Baca: KPK Selidiki Ulang Dugaan Keterlibatan Setya Novanto dalam Kasus E-KTP
Setya pun mengaku telah berupaya untuk membantah fitnah yang ditujukan kepada dirinya. Salah satunya dengan mengajukan gugatan praperadilan terhadap Komisi Pemberantasan Korupsi yang menetapkannya sebagai tersangka.
"Kami selalu berusaha karena ini menyangkut nama baik saya dan membawa soal politik, menyudutkan saya, termasuk praperadilan jadi salah satu usaha meski saya tahu beberapa pihak yang berusaha membawa nama saya," kata Setya.
Baca: Menyinggung Setya Novanto, Para Pihak Ini Digugat dan Dilaporkan
Dalam sidang itu, Setya juga membantah mengenal pihak-pihak yang terlibat dalam proyek e-KTP. Ia mengaku tak kenal Johannes Marliem, Direktur Biomorf Lone LLC, perusahaan yang menjadi sub kontraktor proyek e-KTP dan Direktur PT Sandipala Arthaputra Paulus Tannos. Sandipala adalah salah satu perusahaan anggota konsorsium PNRIyang mengerjakan proyek e-KTP.

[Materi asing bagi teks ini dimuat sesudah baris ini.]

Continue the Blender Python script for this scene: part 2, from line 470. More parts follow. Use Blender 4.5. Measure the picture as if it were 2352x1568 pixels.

Nama Setya Novanto kerap muncul dalam persidangan e-KTP sejak terdakwa Irman dan Sugiharto. Ketua Umum Partai Golkar itu disebut menerima uang sebesar Rp 574 miliar dari total proyek Rp 5,9 triliun. Ia juga disebut pernah melakukan pertemuan dengan sejumlah pejabat Kementerian Dalam Negeri dan perusahaan rekanan untuk membahas proyek e-KTP.